--- BEGIN Source data ---

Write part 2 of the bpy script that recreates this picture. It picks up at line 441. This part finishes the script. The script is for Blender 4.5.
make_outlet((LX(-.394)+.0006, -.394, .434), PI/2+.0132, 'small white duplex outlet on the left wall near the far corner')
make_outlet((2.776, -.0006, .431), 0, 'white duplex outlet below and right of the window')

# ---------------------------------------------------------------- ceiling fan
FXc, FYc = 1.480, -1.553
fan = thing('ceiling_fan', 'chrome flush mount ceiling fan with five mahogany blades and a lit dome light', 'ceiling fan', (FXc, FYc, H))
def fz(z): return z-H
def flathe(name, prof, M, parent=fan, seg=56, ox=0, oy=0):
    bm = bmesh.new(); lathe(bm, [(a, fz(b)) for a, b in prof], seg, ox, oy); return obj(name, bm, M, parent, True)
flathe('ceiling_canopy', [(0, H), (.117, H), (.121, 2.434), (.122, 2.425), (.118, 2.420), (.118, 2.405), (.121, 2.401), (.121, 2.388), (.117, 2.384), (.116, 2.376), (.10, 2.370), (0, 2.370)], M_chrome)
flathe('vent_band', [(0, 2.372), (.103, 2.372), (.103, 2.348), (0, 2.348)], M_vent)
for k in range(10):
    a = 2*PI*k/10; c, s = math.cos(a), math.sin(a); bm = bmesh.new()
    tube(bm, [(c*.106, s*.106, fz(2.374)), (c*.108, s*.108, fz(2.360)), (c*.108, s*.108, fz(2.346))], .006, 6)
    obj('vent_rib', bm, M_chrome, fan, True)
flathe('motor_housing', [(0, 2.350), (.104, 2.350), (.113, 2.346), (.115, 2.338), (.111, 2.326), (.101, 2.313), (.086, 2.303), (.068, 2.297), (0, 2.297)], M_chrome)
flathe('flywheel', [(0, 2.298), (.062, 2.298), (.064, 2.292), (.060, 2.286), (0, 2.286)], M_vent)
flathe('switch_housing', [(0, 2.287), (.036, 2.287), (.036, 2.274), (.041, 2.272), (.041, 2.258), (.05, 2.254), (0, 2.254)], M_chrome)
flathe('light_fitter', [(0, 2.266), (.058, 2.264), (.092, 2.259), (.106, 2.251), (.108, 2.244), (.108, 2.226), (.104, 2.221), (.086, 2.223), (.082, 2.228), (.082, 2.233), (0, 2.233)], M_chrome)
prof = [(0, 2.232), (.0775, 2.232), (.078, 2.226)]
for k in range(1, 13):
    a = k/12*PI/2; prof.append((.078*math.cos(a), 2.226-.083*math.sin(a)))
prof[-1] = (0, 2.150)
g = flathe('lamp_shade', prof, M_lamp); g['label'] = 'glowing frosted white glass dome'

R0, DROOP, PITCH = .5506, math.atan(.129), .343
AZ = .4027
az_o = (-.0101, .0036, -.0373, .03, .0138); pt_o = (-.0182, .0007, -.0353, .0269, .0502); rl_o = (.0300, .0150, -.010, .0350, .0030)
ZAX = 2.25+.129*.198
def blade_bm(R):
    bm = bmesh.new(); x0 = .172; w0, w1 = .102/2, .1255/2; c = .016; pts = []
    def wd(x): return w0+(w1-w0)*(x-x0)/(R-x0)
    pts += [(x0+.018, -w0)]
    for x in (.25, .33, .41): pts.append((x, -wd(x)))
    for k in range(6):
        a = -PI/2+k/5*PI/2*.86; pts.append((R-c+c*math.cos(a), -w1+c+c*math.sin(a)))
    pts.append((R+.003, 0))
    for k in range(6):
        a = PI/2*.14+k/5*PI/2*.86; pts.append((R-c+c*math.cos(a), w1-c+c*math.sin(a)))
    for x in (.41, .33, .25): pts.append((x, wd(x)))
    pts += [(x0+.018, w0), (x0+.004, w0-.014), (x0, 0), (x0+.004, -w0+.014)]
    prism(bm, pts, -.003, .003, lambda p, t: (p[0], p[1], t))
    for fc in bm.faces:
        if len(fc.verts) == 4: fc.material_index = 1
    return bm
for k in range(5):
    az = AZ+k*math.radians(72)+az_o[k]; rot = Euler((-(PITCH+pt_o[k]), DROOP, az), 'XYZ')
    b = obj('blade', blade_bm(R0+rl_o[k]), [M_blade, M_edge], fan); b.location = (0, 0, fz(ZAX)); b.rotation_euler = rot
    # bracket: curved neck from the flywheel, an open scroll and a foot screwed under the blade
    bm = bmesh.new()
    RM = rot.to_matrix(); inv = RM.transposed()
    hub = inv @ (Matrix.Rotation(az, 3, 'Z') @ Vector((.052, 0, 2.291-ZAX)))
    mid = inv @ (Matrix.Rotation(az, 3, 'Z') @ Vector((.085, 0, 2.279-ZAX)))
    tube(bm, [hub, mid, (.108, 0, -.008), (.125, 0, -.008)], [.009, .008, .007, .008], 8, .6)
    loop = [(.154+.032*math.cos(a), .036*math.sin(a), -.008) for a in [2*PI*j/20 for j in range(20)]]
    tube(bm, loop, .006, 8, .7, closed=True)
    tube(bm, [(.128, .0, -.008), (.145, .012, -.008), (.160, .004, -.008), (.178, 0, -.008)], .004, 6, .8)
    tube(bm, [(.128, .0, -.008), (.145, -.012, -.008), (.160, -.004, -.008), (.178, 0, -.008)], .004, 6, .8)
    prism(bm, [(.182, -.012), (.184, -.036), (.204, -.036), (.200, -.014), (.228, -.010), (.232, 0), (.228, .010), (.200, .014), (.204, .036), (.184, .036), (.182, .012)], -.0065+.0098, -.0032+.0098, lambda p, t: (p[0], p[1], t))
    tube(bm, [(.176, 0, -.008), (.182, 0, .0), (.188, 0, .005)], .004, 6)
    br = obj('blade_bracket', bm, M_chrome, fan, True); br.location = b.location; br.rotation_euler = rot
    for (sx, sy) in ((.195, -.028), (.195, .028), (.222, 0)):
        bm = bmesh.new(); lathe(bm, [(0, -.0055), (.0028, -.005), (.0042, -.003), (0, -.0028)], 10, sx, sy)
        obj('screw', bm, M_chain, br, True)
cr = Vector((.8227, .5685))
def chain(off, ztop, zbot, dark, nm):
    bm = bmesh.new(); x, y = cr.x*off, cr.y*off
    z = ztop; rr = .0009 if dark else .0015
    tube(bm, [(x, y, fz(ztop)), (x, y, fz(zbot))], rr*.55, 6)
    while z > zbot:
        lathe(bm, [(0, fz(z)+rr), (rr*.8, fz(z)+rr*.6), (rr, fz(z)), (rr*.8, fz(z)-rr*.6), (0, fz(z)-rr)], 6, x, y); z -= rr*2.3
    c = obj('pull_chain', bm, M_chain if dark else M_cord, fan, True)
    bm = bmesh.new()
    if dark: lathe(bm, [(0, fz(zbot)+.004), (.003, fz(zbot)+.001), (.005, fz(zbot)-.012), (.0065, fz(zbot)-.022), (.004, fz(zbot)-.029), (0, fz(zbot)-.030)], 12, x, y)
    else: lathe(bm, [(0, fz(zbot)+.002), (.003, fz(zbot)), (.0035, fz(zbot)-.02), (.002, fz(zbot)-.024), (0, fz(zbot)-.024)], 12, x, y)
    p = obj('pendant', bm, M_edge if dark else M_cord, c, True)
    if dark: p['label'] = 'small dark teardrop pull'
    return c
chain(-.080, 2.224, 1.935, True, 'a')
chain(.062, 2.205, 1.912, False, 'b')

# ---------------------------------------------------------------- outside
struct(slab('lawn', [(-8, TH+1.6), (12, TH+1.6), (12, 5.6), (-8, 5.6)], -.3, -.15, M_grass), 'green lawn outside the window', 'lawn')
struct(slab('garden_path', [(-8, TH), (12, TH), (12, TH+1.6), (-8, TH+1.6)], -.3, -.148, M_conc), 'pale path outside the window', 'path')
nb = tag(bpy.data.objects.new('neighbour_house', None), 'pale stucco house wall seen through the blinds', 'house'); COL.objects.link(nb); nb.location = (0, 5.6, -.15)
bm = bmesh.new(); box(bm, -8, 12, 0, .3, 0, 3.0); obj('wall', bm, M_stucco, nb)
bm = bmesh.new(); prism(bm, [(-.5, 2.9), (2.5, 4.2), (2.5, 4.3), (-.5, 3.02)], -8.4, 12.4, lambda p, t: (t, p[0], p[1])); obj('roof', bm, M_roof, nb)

--- END Source data ---

**Goal:**
Only the lines from the opening of the material through the line with "make_outlet((2.776, -.0006, .431), 0, 'white" should be echoed, exactly as written.

**Solution to the exercise:**
Write part 2 of the bpy script that recreates this picture. It picks up at line 441. This part finishes the script. The script is for Blender 4.5.
make_outlet((LX(-.394)+.0006, -.394, .434), PI/2+.0132, 'small white duplex outlet on the left wall near the far corner')
make_outlet((2.776, -.0006, .431), 0, 'white duplex outlet below and right of the window')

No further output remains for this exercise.